No matter who is carrying the football, expect Davis to put the game into the hands of quarterback James Vandenberg, who finished third in the Big Ten last season with 3,022 passing yards. I can see Davis utilizing the short-passing game to serve as a de facto run game, at least early in the season. Davis worked well with different types of quarterbacks and running backs in Austin, so his play-calling is versatile. And, yes, expect him to work in the wide-receiver screen game. He never has had a problem utilizing an east to west offense at times. The veteran OC even experimented with an up-tempo attack during spring drills, which is another wrinkle that could give opposing Big Ten defenses fits.

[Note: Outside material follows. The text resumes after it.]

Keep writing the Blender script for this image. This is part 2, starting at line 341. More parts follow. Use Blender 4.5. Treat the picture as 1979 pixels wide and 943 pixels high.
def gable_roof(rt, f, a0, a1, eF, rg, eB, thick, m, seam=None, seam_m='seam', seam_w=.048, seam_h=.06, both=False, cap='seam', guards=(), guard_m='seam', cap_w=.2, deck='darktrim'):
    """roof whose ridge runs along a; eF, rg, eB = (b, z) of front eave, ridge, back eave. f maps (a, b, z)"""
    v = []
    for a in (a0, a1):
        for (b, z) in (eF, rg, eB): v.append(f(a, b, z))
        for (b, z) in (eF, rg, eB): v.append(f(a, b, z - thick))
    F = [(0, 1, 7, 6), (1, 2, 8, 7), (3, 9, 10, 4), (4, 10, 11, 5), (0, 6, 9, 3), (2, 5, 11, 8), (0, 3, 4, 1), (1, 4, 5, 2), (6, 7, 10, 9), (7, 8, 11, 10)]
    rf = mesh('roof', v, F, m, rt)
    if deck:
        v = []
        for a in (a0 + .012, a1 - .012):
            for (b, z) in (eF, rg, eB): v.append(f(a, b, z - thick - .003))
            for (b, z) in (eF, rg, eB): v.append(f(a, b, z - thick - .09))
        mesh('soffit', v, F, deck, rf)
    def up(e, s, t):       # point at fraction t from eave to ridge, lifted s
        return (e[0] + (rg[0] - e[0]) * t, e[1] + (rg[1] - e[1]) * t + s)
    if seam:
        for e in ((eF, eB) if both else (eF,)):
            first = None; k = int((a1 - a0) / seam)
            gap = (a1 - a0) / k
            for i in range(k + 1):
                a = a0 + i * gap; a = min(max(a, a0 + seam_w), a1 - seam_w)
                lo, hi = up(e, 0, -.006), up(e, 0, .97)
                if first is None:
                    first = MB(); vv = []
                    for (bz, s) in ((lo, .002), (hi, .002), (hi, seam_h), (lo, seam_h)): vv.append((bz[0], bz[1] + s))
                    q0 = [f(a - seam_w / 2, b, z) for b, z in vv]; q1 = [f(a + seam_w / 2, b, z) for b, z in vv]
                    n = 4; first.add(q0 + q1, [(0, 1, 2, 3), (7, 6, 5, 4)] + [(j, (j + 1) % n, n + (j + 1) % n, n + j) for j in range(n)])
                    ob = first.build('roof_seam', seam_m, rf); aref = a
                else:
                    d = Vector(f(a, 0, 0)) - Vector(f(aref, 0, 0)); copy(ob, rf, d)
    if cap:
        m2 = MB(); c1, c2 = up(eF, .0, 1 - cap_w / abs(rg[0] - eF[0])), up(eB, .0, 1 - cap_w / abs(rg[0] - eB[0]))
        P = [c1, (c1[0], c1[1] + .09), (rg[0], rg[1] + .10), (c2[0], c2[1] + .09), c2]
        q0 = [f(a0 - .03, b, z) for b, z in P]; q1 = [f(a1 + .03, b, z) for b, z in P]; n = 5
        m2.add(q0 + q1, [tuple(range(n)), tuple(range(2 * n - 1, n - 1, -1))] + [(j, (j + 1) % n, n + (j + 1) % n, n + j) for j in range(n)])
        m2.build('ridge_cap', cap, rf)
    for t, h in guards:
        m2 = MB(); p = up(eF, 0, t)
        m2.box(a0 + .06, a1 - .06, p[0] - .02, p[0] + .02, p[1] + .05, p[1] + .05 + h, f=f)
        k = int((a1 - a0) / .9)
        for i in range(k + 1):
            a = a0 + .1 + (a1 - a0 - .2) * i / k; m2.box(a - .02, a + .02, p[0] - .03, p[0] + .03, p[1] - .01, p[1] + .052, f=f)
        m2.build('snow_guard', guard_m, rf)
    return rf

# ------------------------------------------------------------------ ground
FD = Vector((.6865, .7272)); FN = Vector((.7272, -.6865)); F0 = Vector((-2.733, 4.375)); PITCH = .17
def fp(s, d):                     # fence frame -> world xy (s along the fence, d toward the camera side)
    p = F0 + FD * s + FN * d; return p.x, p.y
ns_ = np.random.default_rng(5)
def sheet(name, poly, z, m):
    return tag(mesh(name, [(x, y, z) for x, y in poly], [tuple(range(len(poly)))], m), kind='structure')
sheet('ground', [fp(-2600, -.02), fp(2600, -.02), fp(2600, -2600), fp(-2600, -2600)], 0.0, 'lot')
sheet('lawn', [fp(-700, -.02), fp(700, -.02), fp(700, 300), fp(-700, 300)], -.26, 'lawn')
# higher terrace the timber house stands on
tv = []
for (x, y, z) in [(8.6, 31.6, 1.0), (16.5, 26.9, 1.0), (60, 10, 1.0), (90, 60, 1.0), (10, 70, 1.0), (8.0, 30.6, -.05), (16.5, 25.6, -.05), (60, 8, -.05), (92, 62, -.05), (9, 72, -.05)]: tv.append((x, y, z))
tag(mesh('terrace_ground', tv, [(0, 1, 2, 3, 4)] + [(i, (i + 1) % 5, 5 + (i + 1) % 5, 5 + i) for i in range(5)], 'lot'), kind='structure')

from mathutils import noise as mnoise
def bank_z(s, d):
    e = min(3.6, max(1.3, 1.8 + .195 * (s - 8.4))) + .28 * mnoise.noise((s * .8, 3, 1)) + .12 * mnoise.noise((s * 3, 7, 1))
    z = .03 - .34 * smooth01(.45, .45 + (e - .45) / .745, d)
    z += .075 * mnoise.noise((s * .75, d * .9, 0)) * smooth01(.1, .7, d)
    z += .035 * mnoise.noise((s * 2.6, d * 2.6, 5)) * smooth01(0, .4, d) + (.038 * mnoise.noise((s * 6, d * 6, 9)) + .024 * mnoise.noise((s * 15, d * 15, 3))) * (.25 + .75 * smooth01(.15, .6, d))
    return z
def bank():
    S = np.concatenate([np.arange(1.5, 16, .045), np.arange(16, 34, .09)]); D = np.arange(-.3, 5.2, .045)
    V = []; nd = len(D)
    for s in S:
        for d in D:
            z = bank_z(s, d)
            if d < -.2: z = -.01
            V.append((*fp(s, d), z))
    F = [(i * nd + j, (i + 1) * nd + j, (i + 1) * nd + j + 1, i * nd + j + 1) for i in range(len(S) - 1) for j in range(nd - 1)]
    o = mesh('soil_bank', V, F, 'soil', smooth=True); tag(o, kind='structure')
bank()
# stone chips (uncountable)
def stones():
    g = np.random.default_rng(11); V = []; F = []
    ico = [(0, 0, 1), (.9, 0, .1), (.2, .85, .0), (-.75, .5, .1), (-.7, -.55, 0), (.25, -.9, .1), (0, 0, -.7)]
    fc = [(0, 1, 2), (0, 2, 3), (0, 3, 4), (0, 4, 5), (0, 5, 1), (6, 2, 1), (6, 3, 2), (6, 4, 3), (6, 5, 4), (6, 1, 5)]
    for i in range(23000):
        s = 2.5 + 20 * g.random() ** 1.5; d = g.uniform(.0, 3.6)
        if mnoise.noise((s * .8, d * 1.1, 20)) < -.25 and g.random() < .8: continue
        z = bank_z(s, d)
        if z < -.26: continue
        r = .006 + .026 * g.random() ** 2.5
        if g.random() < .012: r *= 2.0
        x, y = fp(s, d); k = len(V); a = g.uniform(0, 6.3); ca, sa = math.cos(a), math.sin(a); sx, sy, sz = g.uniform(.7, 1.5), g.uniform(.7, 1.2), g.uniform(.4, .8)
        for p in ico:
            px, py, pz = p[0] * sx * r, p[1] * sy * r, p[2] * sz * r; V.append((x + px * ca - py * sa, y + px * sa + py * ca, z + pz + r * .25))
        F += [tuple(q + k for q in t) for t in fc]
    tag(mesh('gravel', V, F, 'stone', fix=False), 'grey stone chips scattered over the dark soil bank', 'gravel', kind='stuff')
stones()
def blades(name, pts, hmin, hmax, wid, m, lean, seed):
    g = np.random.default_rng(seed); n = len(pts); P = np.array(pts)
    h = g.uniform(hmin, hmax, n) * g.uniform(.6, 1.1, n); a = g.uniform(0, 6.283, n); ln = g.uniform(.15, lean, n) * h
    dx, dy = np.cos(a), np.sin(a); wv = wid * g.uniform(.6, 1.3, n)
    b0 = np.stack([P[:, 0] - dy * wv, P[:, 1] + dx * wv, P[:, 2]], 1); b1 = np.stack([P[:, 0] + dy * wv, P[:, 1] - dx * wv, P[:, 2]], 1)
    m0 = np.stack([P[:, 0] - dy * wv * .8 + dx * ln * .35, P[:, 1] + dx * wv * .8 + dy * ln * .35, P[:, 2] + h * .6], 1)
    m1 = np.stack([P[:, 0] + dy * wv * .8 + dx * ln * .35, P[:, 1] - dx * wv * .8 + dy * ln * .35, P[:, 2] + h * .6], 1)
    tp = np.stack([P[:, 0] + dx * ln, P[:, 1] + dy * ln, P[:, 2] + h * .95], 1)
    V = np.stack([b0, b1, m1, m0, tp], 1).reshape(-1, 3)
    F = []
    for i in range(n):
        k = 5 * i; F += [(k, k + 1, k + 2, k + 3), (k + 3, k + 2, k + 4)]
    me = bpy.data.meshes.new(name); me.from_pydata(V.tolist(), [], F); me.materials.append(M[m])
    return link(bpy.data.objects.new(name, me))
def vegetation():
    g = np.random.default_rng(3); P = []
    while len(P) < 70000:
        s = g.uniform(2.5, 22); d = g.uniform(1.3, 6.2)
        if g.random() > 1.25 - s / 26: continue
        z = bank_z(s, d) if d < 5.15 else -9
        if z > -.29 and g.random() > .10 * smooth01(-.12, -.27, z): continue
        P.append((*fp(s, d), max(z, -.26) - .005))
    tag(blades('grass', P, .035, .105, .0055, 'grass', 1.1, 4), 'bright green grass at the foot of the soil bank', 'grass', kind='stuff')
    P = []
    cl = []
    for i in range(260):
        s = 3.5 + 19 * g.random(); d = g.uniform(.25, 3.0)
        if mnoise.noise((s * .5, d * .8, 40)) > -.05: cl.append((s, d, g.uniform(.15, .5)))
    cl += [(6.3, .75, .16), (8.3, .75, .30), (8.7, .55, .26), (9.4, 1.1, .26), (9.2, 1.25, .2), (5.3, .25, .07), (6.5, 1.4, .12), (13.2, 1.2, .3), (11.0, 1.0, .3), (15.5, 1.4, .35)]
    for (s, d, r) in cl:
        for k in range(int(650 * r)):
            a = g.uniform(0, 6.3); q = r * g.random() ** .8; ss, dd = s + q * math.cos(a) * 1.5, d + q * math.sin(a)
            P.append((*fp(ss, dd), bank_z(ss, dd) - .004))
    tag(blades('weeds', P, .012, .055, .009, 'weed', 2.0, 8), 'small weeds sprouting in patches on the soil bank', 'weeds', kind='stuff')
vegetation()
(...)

With Marvin McNutt departing, Vandenberg will be looking to establish rapport with some new weapons. Keenan Davis could be ready to emerge as the new No. 1 receiver because he has good size and showed potential last season. But he struggled with dropped passes. Kevonte Martin-Manley was solid in the slot early in the year but seemed to go AWOL. Tight end C.J. Fiedorowicz could be a bit of an X-factor in this offense. I expect Davis to really utilize Fiedorowicz, perhaps giving the Hawkeyes production at the position that they were used to when the likes of Allen Reisner and Tony Moeaki were on campus.

There's no question that running the football and playing sound defense will be priorities this fall in Iowa City. But do expect Davis to open up this offense and utilize the unit's biggest strength: Vandenberg's right arm.